If a student newspaper offends administrators, should the teachers who oversee it be disciplined? A newly proposed law says no.

The California bill, authored by state Sen. Leland Yee, D-San Francisco, would prohibit school employees from being “dismissed, suspended, disciplined, reassigned, transferred, or otherwise retaliated against for acting to protect student’s free speech,” the Christian Science Monitor reported.

From the article:

The California Newspaper Publishers Association reports 12 cases over the past two years in which teachers were fired or reassigned because of something written by students.

The number of cases of coercion, pressure or other manipulation by administrators against student newspaper advisers is far higher, they say — and much more goes unreported.

“It is rampant in every area of this state,” says Jim Ewert, a lawyer for CNPA, who logged many of the infractions while manning a student hotline and took his findings to Senator Yee.

But school administrators are banding against the proposal.

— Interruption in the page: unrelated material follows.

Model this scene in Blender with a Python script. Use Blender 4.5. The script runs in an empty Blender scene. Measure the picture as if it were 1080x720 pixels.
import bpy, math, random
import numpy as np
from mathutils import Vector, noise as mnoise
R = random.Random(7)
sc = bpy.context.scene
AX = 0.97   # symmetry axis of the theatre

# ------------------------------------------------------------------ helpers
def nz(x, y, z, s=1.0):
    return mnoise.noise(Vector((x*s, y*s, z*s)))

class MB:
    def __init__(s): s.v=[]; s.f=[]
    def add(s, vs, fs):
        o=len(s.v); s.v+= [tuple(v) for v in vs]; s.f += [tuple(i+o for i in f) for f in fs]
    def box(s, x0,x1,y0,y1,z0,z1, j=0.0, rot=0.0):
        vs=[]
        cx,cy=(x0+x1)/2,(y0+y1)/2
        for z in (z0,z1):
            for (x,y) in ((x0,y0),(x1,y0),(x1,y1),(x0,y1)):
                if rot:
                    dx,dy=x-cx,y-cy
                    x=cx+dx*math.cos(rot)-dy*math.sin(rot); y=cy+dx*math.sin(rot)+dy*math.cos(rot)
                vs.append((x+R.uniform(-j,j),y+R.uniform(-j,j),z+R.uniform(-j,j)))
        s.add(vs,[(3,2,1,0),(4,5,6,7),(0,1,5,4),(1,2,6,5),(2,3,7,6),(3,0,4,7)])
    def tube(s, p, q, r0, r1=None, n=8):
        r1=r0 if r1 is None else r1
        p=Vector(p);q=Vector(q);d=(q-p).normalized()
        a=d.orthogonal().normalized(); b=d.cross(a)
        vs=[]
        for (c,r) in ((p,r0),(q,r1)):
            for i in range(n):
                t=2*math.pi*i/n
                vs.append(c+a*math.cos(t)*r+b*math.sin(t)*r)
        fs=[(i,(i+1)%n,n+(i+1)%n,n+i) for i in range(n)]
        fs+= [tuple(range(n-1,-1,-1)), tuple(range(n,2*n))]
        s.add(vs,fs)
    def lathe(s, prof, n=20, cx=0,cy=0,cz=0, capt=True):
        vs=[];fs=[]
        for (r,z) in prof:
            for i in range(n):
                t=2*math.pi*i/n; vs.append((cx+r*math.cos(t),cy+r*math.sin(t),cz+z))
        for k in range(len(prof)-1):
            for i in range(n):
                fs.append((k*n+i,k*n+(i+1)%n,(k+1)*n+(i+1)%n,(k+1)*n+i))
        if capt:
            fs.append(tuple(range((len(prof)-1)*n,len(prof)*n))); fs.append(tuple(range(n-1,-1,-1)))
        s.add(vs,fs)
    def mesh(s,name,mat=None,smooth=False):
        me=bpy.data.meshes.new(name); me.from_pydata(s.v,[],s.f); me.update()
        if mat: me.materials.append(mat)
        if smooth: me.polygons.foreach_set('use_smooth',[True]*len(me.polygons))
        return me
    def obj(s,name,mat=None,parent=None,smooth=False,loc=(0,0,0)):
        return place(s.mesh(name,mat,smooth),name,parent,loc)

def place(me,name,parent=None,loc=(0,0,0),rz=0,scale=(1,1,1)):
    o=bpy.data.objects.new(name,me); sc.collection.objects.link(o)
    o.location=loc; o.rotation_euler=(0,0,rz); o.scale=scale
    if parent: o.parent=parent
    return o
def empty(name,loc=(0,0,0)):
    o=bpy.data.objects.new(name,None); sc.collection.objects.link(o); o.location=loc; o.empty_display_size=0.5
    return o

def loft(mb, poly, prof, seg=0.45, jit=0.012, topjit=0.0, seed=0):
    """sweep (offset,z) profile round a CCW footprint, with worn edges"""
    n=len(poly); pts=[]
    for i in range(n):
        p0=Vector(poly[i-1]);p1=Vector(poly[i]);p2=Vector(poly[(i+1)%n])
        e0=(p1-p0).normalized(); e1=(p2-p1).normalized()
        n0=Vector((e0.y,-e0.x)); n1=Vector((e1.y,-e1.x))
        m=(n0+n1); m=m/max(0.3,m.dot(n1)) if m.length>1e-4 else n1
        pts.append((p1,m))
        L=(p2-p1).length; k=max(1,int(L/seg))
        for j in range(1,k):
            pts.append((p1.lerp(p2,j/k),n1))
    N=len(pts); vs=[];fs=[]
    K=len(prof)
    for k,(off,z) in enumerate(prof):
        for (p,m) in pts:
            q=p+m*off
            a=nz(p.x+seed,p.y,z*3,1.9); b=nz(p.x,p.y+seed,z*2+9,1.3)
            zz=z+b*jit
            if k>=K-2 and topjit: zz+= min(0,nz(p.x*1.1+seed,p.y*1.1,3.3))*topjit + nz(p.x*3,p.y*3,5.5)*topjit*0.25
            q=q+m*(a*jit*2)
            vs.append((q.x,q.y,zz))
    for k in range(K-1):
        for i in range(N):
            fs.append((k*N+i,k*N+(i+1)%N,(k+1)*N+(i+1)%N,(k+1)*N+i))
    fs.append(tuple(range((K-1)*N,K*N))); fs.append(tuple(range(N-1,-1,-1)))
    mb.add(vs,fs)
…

Still, the new measure is opposed by school administrators associations concerned about the potential for teachers to abuse the law to get out of disciplinary actions, transfers, or other reprimands.

“[We] have heard numerous situations whereby a teacher has used poor judgment under the guise of freedom of speech,” said Laura Preston, legislative advocate for the Association of California School Administrators, in written testimony. “The school principal must be able to utilize discretion when coming in contact with these situations. Teachers are the adults that must be held accountable for their students, even in the case of a school newspaper, yearbook or other written materials.”